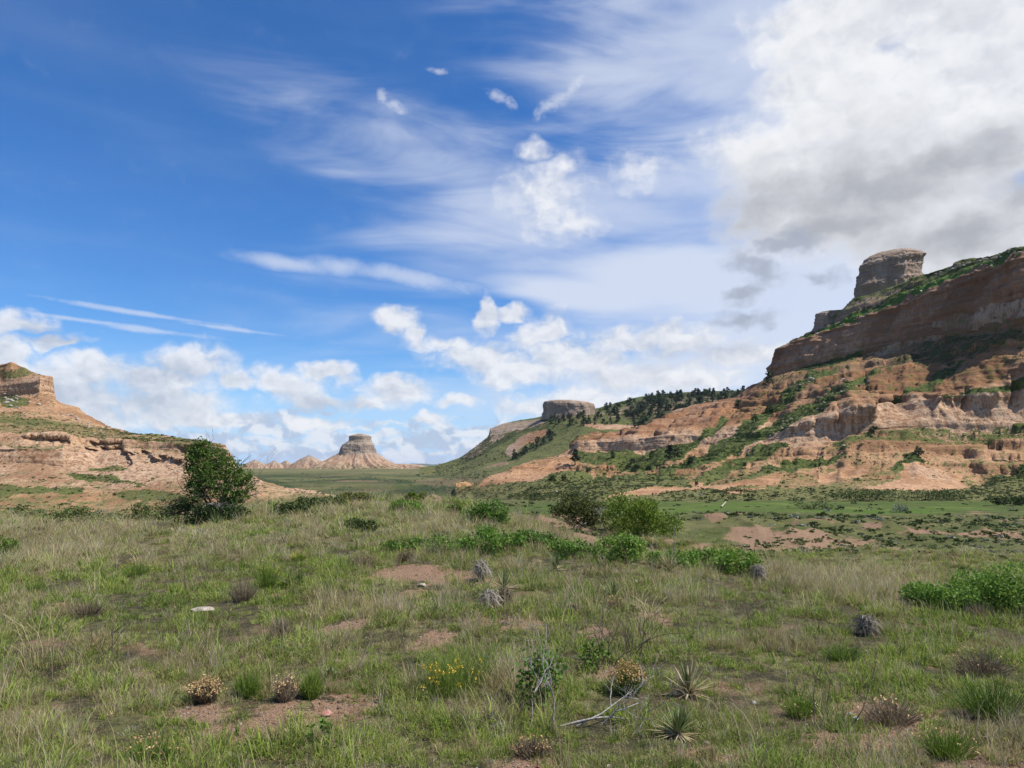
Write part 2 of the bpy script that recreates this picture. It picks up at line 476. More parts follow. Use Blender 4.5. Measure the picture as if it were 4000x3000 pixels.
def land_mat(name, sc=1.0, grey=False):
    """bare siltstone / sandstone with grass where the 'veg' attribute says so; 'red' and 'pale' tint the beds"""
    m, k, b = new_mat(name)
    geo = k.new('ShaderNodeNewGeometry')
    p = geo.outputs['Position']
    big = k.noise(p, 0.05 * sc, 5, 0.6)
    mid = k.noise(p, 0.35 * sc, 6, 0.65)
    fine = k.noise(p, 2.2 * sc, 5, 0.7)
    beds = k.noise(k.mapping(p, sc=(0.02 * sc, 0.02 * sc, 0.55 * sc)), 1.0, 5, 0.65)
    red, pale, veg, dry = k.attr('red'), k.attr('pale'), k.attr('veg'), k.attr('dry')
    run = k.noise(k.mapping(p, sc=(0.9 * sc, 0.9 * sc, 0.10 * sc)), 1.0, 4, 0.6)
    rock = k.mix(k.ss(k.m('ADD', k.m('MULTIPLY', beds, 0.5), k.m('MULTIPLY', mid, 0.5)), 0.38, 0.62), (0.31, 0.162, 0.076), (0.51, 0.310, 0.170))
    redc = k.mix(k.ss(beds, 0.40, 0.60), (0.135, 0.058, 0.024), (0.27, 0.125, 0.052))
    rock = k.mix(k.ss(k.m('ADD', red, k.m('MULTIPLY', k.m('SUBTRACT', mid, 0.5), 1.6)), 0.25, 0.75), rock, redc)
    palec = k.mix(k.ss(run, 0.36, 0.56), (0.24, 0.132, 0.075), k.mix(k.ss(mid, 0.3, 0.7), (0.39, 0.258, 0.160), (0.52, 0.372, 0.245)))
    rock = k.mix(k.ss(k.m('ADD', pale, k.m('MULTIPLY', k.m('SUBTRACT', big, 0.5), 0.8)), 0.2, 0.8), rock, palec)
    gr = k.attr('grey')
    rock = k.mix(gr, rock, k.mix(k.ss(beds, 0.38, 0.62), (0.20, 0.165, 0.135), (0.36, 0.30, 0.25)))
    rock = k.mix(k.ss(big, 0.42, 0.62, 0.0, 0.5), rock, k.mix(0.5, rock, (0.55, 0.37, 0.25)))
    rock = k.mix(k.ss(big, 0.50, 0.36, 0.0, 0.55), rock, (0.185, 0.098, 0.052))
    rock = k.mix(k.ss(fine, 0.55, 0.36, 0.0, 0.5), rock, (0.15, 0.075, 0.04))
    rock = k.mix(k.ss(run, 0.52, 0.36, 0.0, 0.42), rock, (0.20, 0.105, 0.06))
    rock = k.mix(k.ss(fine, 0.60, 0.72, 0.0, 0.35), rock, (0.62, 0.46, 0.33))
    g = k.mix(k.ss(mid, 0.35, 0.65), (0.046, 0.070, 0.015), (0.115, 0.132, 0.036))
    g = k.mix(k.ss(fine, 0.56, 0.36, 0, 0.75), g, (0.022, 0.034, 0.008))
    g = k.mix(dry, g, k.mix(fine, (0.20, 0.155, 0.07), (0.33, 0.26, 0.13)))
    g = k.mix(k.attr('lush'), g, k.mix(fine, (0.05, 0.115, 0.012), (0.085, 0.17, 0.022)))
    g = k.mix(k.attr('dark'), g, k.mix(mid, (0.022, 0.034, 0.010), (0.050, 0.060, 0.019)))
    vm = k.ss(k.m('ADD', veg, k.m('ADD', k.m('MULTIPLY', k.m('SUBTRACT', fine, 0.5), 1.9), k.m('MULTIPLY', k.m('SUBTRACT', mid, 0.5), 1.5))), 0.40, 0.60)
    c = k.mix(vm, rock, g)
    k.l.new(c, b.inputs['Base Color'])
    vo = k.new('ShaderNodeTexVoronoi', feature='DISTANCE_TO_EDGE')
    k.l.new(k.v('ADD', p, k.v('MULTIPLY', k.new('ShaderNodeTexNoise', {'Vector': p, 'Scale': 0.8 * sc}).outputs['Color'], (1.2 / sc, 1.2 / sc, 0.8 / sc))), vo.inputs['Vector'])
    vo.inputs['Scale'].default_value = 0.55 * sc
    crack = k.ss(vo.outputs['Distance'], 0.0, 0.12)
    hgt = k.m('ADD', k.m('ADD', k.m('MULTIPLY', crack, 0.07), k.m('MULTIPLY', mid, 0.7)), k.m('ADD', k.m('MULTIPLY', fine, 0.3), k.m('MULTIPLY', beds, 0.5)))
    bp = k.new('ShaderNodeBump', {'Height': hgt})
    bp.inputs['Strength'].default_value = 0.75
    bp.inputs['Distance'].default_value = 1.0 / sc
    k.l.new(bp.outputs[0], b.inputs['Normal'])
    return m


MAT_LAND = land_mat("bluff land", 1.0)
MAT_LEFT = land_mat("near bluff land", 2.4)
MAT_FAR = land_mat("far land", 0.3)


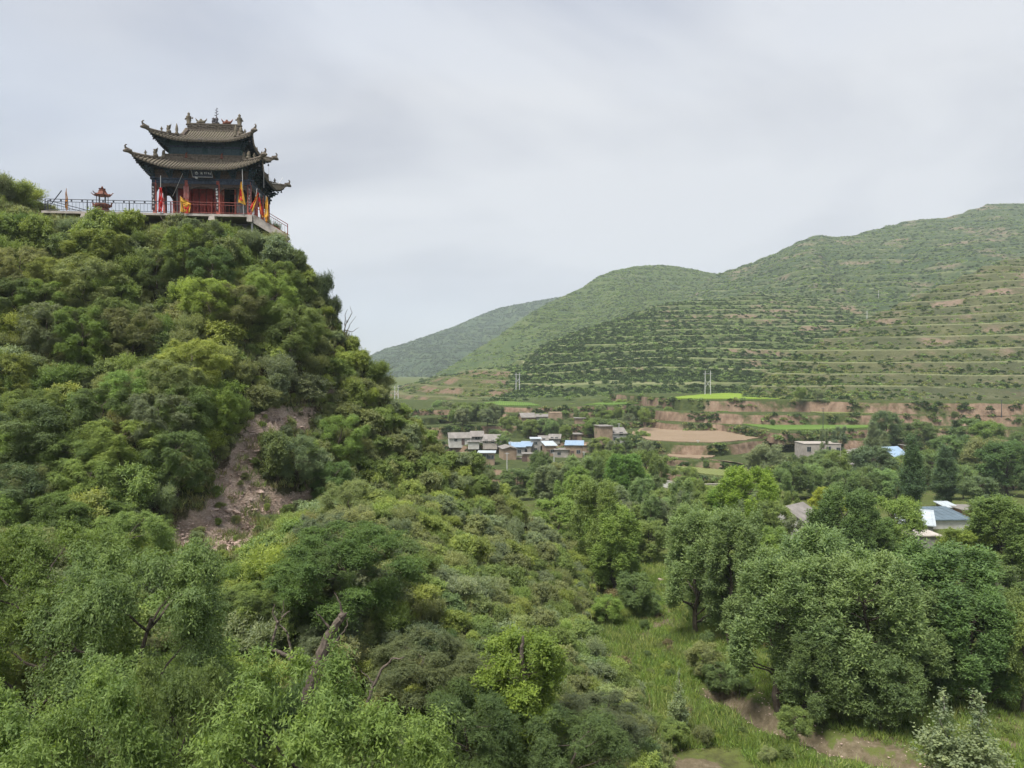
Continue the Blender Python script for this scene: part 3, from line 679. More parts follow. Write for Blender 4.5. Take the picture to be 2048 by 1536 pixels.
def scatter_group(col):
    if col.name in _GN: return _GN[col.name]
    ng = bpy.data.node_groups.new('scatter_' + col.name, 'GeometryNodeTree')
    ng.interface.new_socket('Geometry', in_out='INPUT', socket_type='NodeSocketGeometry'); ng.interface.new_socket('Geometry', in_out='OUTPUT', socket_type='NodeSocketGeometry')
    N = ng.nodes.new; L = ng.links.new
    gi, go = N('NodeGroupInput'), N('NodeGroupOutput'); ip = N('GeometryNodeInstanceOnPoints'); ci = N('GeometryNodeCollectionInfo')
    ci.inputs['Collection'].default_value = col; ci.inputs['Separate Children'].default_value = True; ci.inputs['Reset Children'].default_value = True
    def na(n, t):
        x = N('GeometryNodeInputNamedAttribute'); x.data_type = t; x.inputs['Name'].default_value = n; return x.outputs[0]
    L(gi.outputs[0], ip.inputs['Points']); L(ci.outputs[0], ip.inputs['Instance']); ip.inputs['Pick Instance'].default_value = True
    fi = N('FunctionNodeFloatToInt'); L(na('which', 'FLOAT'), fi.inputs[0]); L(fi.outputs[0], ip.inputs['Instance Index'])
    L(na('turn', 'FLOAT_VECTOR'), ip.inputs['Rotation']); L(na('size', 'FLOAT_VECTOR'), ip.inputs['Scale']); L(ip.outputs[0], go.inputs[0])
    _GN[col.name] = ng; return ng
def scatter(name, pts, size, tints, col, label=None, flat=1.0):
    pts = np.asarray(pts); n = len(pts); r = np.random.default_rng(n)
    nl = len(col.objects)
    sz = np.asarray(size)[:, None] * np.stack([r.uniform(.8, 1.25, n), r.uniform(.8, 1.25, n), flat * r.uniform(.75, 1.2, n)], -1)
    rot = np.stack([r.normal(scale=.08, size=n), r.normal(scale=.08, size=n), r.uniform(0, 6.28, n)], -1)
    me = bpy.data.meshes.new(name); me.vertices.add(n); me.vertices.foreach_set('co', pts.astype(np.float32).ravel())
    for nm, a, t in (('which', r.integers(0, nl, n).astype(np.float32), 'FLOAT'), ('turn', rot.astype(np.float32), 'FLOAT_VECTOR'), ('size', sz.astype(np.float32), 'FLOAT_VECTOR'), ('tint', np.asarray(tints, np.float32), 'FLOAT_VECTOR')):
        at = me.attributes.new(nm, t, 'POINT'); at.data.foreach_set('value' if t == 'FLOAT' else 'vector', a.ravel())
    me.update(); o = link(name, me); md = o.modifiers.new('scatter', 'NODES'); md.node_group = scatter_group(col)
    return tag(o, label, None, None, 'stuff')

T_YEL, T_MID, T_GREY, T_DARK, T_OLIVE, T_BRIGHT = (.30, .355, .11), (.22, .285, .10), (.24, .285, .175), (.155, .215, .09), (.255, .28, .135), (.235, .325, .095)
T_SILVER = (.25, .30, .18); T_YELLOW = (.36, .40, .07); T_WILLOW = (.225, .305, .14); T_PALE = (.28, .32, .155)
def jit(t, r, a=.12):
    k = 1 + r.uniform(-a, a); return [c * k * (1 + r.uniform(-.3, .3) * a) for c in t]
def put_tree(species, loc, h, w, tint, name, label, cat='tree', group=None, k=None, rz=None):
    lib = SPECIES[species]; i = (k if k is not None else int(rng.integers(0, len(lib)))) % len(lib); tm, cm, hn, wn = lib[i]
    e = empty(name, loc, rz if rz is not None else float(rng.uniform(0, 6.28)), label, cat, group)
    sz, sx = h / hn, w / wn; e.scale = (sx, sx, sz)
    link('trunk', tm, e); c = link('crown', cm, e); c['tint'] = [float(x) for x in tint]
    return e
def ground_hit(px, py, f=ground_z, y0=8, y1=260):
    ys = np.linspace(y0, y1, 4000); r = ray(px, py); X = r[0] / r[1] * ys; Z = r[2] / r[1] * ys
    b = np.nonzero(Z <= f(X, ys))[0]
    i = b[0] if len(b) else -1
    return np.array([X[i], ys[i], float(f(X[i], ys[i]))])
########
## WORK TO BE COMPLETED
In the listing, find all lines with the string "script" and copy them.

## IN RESPONSE
Write part 2 of the bpy script that recreates this picture. It picks up at line 476. More parts follow. Use Blender 4.5. Measure the picture as if it were 4000x3000 pixels.
Continue the Blender Python script for this scene: part 3, from line 679. More parts follow. Write for Blender 4.5. Take the picture to be 2048 by 1536 pixels.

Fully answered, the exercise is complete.